## START

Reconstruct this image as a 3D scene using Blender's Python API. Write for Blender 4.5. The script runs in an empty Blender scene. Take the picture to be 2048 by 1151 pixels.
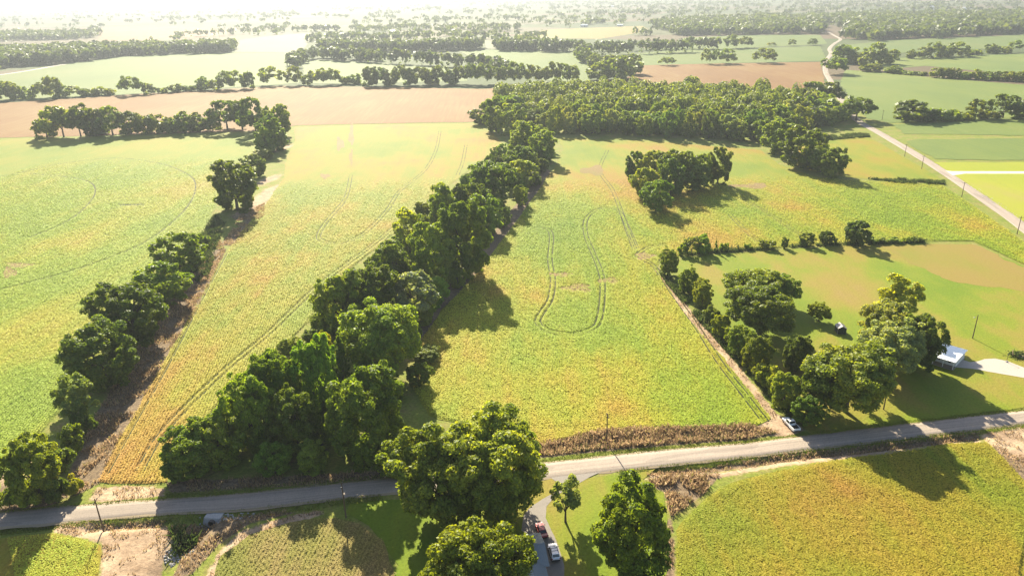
import bpy, bmesh, math, random
import numpy as np
from mathutils import Matrix, Vector

random.seed(7)
RNG = np.random.default_rng(7)
scn = bpy.context.scene
COL = scn.collection

# ------------------------------------------------------------------ camera
H = 105.0                      # flying height of the drone
F = 1450.0                     # focal length in pixels of the 2048 px wide photograph
PITCH = math.atan((575.5 + 15) / F)
ROLL = math.radians(1.2)
fw = np.array([0, math.cos(PITCH), -math.sin(PITCH)])
u0 = np.array([0, math.sin(PITCH), math.cos(PITCH)])
r0 = np.array([1.0, 0, 0])
rt = r0 * math.cos(ROLL) - u0 * math.sin(ROLL)
up = u0 * math.cos(ROLL) + r0 * math.sin(ROLL)
cam = bpy.data.cameras.new('camera')
cam.sensor_width = 36.0
cam.lens = 36.0 * F / 2048
cam.clip_start = 1.0
cam.clip_end = 40000
camo = bpy.data.objects.new('camera', cam)
COL.objects.link(camo)
camo.matrix_world = Matrix(((rt[0], up[0], -fw[0], 0), (rt[1], up[1], -fw[1], 0), (rt[2], up[2], -fw[2], H), (0, 0, 0, 1)))
scn.camera = camo

# ------------------------------------------------------------------ light
SUN_EL = math.radians(30)
SUN_AZ = math.radians(14)      # sun ahead of the camera, a little to its left
SUN_DIR = Vector((-math.sin(SUN_AZ) * math.cos(SUN_EL), math.cos(SUN_AZ) * math.cos(SUN_EL), math.sin(SUN_EL)))
sun = bpy.data.lights.new('sun', 'SUN')
sun.energy = 5.0
sun.angle = math.radians(0.5)
sun.color = (1.0, 0.92, 0.7)
suno = bpy.data.objects.new('sun', sun)
suno.rotation_euler = SUN_DIR.to_track_quat('Z', 'Y').to_euler()
suno.location = (0, 0, 300)
COL.objects.link(suno)
world = bpy.data.worlds.new('World')
scn.world = world
world.use_nodes = True
wn = world.node_tree
wn.nodes.clear()
sky = wn.nodes.new('ShaderNodeTexSky')
sky.sky_type = 'NISHITA'
sky.sun_disc = False
sky.sun_elevation = SUN_EL
sky.sun_rotation = -SUN_AZ
sky.air_density = 1.0
sky.dust_density = 1.5
bg = wn.nodes.new('ShaderNodeBackground')
bg.inputs['Strength'].default_value = 0.066
wo = wn.nodes.new('ShaderNodeOutputWorld')
wn.links.new(sky.outputs[0], bg.inputs[0])
wn.links.new(bg.outputs[0], wo.inputs[0])
scn.view_settings.view_transform = 'Standard'
scn.view_settings.look = 'None'
scn.view_settings.gamma = 1.0
scn.view_settings.use_curve_mapping = False
scn.view_settings.exposure = 1.9
HAZE_DENSITY = 0.00017
HAZE_G = 0.4
cy = scn.cycles
cy.max_bounces = 6
cy.diffuse_bounces = 3
cy.glossy_bounces = 2
cy.transmission_bounces = 4
cy.transparent_max_bounces = 4
cy.volume_bounces = 0
cy.use_denoising = True


# ------------------------------------------------------------------ helpers
def GZ(px, py, z=0.0):
    """Point of the land at height z seen at a place of the photograph."""
    d = rt * (px - 1024) + up * (575.5 - py) + fw * F
    t = (z - H) / d[2]
    return np.array([d[0] * t, d[1] * t])


def proj(X, Y, z):
    d = np.array([X, Y, z - H])
    w = d @ fw
    return 1024 + F * (d @ rt) / w, 575.5 - F * (d @ up) / w


def tall(X, Y, ty):
    lo, hi = 0.3, 60
    for _ in range(30):
        m = (lo + hi) / 2
        if proj(X, Y, m)[1] > ty:
            lo = m
        else:
            hi = m
    return lo


def W(pts, z=0.0):
    return np.array([GZ(x, y, z) for x, y in pts])


def fast_mesh(name, v, faces, mat=None, smooth=False):
    me = bpy.data.meshes.new(name)
    v = np.asarray(v, dtype=np.float32).reshape(-1, 3)
    faces = np.asarray(faces, dtype=np.int32)
    n, k = faces.shape
    me.vertices.add(len(v))
    me.vertices.foreach_set('co', v.ravel())
    me.loops.add(n * k)
    me.loops.foreach_set('vertex_index', faces.ravel())
    me.polygons.add(n)
    me.polygons.foreach_set('loop_start', np.arange(0, n * k, k, dtype=np.int32))
    me.polygons.foreach_set('loop_total', np.full(n, k, dtype=np.int32))
    if smooth:
        me.polygons.foreach_set('use_smooth', np.ones(n, dtype=bool))
    me.update(calc_edges=True)
    if mat:
        me.materials.append(mat)
    return me


def link(name, me, parent=None, loc=None):
    o = bpy.data.objects.new(name, me)
    COL.objects.link(o)
    if parent:
        o.parent = parent
    if loc is not None:
        o.location = loc
    return o


def tag(o, label=None, cat=None, group=None, kind=None):
    if label:
        o['label'] = label
    if cat:
        o['category'] = cat
    if group:
        o['group'] = group
    if kind:
        o['kind'] = kind
    return o


def empty(name, loc, rz=0.0, sc=None):
    o = bpy.data.objects.new(name, None)
    o.empty_display_size = 0.5
    COL.objects.link(o)
    o.location = loc
    o.rotation_euler = (0, 0, rz)
    if sc:
        o.scale = sc
    return o


def inside(P, poly):
    x, y = P[:, 0], P[:, 1]
    res = np.zeros(len(P), dtype=bool)
    n = len(poly)
    for i in range(n):
        x1, y1 = poly[i]
        x2, y2 = poly[(i + 1) % n]
        if y1 == y2:
            continue
        c = ((y1 > y) != (y2 > y)) & (x < (x2 - x1) * (y - y1) / (y2 - y1) + x1)
        res ^= c
    return res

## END

Task brief:
Exactly as written, please give again the lines from the beginning of the listing through the line containing "COL = scn.collection", inclusive, without any pictures.

Finished answer:
Reconstruct this image as a 3D scene using Blender's Python API. Write for Blender 4.5. The script runs in an empty Blender scene. Take the picture to be 2048 by 1151 pixels.
import bpy, bmesh, math, random
import numpy as np
from mathutils import Matrix, Vector

random.seed(7)
RNG = np.random.default_rng(7)
scn = bpy.context.scene
COL = scn.collection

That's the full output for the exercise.